Who are you selling to?
Understand the buyers motivation. Do they want your product to sell to their customers? Do they want to sell their products to your customers? Are they a consolidator who want to change your business so that it looks like theirs and reduce costs? The reason for the purchase will tell you what to expect.
The person buying your business is not emotionally involved in the same way that you are. It’s an investment for them. That doesn’t stop it being important but in all likelihood they won’t feel the way you do. Their priorities may differ from yours. That will mean that they may make decisions which aren’t what you would choose. You’ll have to roll with them if the contract doesn’t stipulate what should be happening.



They seem nice
The contract can never be too precise.
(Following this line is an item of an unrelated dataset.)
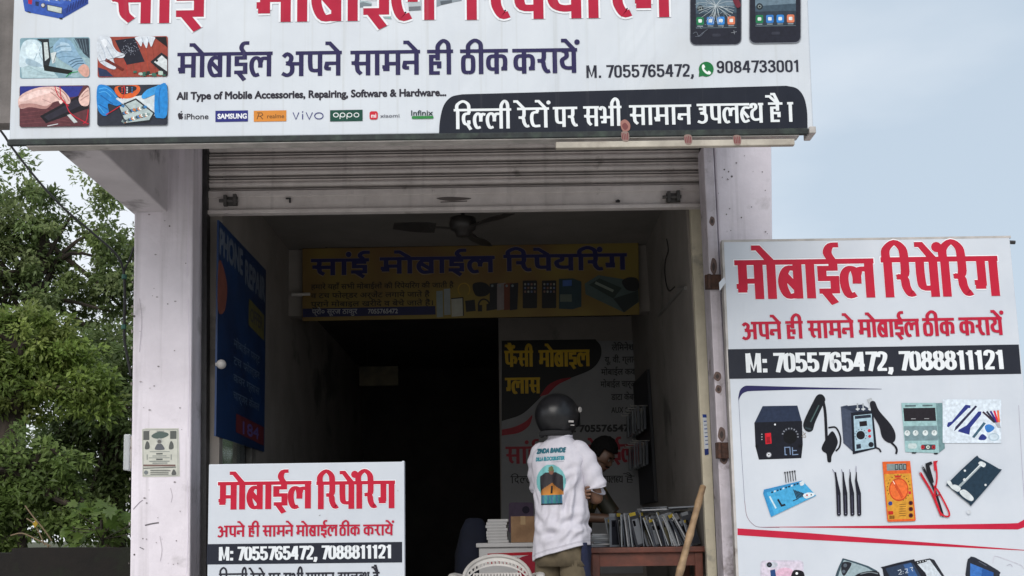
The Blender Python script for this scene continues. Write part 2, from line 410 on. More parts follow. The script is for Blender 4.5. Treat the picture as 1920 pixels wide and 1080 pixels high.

If there is even a hint of vagueness in relation to a clause in the contract there is a chance you’ll disagree over what it means further down the line. Ask yourself how something could be measured and ensure that you have a contract which says how much, over what time, measured in which way. For everything. Maintain control for as long as you can, wherever you can. Don’t let them have control of pricing during the earn out. Ensure that you are rewarded for profit improvements instead. In that way your priorities are aligned. You don’t want them being able to whack up prices where you pay for the fall in profits via a reduced earn out payment. If they include a cap on pricing increases then assume they will increase prices by that amount and not a penny less. It’s tempting to assume that your lawyer will cover everything off for you in the contract but nobody knows your business like you. They cannot know everything in the way that you do. Read the contract slowly. Ask yourself ‘how could they use this against me?’ and assume they will. If something looks like it could cause a problem have your lawyer make it go away. As cynical as this sounds, be assured its better to have things ironed out before the contract is signed.